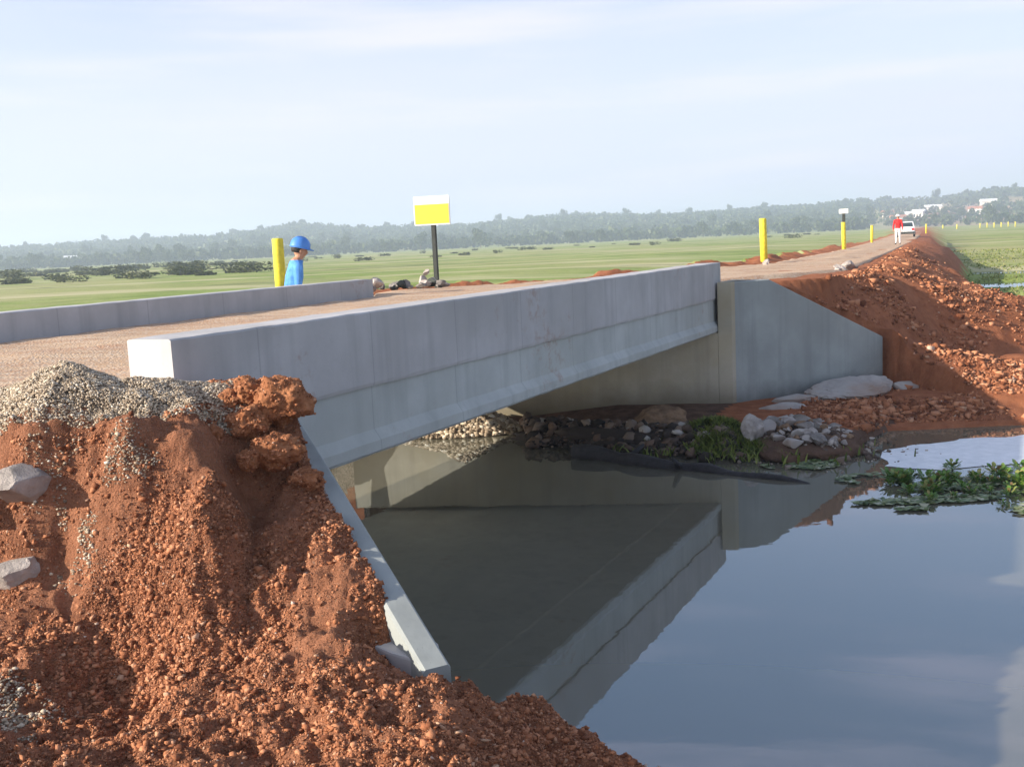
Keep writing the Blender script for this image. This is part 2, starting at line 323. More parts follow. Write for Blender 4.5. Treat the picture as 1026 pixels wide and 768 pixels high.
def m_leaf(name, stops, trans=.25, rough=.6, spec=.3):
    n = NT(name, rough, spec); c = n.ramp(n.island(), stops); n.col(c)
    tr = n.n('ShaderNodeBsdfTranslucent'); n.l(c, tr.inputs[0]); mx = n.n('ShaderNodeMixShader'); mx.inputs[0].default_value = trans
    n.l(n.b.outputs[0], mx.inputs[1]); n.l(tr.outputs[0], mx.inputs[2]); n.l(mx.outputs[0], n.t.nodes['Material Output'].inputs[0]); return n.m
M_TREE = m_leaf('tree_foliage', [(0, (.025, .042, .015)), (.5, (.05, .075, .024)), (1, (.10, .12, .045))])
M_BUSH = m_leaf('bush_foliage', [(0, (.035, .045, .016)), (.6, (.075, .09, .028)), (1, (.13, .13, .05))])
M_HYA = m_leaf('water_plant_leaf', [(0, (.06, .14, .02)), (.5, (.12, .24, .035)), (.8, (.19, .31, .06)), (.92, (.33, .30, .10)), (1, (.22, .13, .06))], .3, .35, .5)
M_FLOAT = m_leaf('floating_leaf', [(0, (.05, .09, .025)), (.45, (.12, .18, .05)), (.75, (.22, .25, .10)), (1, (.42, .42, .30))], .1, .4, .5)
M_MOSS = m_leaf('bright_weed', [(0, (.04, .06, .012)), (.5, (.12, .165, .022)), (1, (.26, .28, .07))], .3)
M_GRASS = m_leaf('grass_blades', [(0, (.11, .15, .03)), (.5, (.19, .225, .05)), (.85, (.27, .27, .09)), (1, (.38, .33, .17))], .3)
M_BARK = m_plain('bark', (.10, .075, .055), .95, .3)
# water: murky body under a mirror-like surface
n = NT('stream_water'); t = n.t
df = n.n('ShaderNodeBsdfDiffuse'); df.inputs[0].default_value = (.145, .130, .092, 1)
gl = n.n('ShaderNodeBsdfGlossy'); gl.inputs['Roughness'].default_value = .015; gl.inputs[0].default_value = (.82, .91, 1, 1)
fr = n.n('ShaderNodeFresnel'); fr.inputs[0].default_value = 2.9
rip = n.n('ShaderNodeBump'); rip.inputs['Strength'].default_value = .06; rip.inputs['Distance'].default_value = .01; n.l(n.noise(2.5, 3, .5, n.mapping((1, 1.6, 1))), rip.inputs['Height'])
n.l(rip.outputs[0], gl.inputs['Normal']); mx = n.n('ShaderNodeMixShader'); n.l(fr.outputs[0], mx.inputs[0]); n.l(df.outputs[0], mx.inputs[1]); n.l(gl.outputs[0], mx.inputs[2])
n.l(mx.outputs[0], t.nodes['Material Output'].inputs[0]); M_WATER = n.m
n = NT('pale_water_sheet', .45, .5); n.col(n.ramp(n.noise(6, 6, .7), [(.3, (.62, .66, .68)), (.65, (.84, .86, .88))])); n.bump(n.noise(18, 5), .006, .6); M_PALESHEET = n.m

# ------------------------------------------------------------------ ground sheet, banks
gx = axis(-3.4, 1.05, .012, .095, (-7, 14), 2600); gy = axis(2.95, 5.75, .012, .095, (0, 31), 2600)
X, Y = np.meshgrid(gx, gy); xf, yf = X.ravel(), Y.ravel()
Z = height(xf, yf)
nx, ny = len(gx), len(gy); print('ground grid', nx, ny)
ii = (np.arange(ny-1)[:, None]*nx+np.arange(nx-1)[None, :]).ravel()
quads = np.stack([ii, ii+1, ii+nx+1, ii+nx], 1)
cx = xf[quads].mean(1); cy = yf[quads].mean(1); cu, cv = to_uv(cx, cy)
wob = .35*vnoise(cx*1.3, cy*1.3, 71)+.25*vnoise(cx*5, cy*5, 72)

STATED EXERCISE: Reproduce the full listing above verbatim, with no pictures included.

EXPECTED ANSWER:
Keep writing the Blender script for this image. This is part 2, starting at line 323. More parts follow. Write for Blender 4.5. Treat the picture as 1026 pixels wide and 768 pixels high.
def m_leaf(name, stops, trans=.25, rough=.6, spec=.3):
    n = NT(name, rough, spec); c = n.ramp(n.island(), stops); n.col(c)
    tr = n.n('ShaderNodeBsdfTranslucent'); n.l(c, tr.inputs[0]); mx = n.n('ShaderNodeMixShader'); mx.inputs[0].default_value = trans
    n.l(n.b.outputs[0], mx.inputs[1]); n.l(tr.outputs[0], mx.inputs[2]); n.l(mx.outputs[0], n.t.nodes['Material Output'].inputs[0]); return n.m
M_TREE = m_leaf('tree_foliage', [(0, (.025, .042, .015)), (.5, (.05, .075, .024)), (1, (.10, .12, .045))])
M_BUSH = m_leaf('bush_foliage', [(0, (.035, .045, .016)), (.6, (.075, .09, .028)), (1, (.13, .13, .05))])
M_HYA = m_leaf('water_plant_leaf', [(0, (.06, .14, .02)), (.5, (.12, .24, .035)), (.8, (.19, .31, .06)), (.92, (.33, .30, .10)), (1, (.22, .13, .06))], .3, .35, .5)
M_FLOAT = m_leaf('floating_leaf', [(0, (.05, .09, .025)), (.45, (.12, .18, .05)), (.75, (.22, .25, .10)), (1, (.42, .42, .30))], .1, .4, .5)
M_MOSS = m_leaf('bright_weed', [(0, (.04, .06, .012)), (.5, (.12, .165, .022)), (1, (.26, .28, .07))], .3)
M_GRASS = m_leaf('grass_blades', [(0, (.11, .15, .03)), (.5, (.19, .225, .05)), (.85, (.27, .27, .09)), (1, (.38, .33, .17))], .3)
M_BARK = m_plain('bark', (.10, .075, .055), .95, .3)
# water: murky body under a mirror-like surface
n = NT('stream_water'); t = n.t
df = n.n('ShaderNodeBsdfDiffuse'); df.inputs[0].default_value = (.145, .130, .092, 1)
gl = n.n('ShaderNodeBsdfGlossy'); gl.inputs['Roughness'].default_value = .015; gl.inputs[0].default_value = (.82, .91, 1, 1)
fr = n.n('ShaderNodeFresnel'); fr.inputs[0].default_value = 2.9
rip = n.n('ShaderNodeBump'); rip.inputs['Strength'].default_value = .06; rip.inputs['Distance'].default_value = .01; n.l(n.noise(2.5, 3, .5, n.mapping((1, 1.6, 1))), rip.inputs['Height'])
n.l(rip.outputs[0], gl.inputs['Normal']); mx = n.n('ShaderNodeMixShader'); n.l(fr.outputs[0], mx.inputs[0]); n.l(df.outputs[0], mx.inputs[1]); n.l(gl.outputs[0], mx.inputs[2])
n.l(mx.outputs[0], t.nodes['Material Output'].inputs[0]); M_WATER = n.m
n = NT('pale_water_sheet', .45, .5); n.col(n.ramp(n.noise(6, 6, .7), [(.3, (.62, .66, .68)), (.65, (.84, .86, .88))])); n.bump(n.noise(18, 5), .006, .6); M_PALESHEET = n.m

# ------------------------------------------------------------------ ground sheet, banks
gx = axis(-3.4, 1.05, .012, .095, (-7, 14), 2600); gy = axis(2.95, 5.75, .012, .095, (0, 31), 2600)
X, Y = np.meshgrid(gx, gy); xf, yf = X.ravel(), Y.ravel()
Z = height(xf, yf)
nx, ny = len(gx), len(gy); print('ground grid', nx, ny)
ii = (np.arange(ny-1)[:, None]*nx+np.arange(nx-1)[None, :]).ravel()
quads = np.stack([ii, ii+1, ii+nx+1, ii+nx], 1)
cx = xf[quads].mean(1); cy = yf[quads].mean(1); cu, cv = to_uv(cx, cy)
wob = .35*vnoise(cx*1.3, cy*1.3, 71)+.25*vnoise(cx*5, cy*5, 72)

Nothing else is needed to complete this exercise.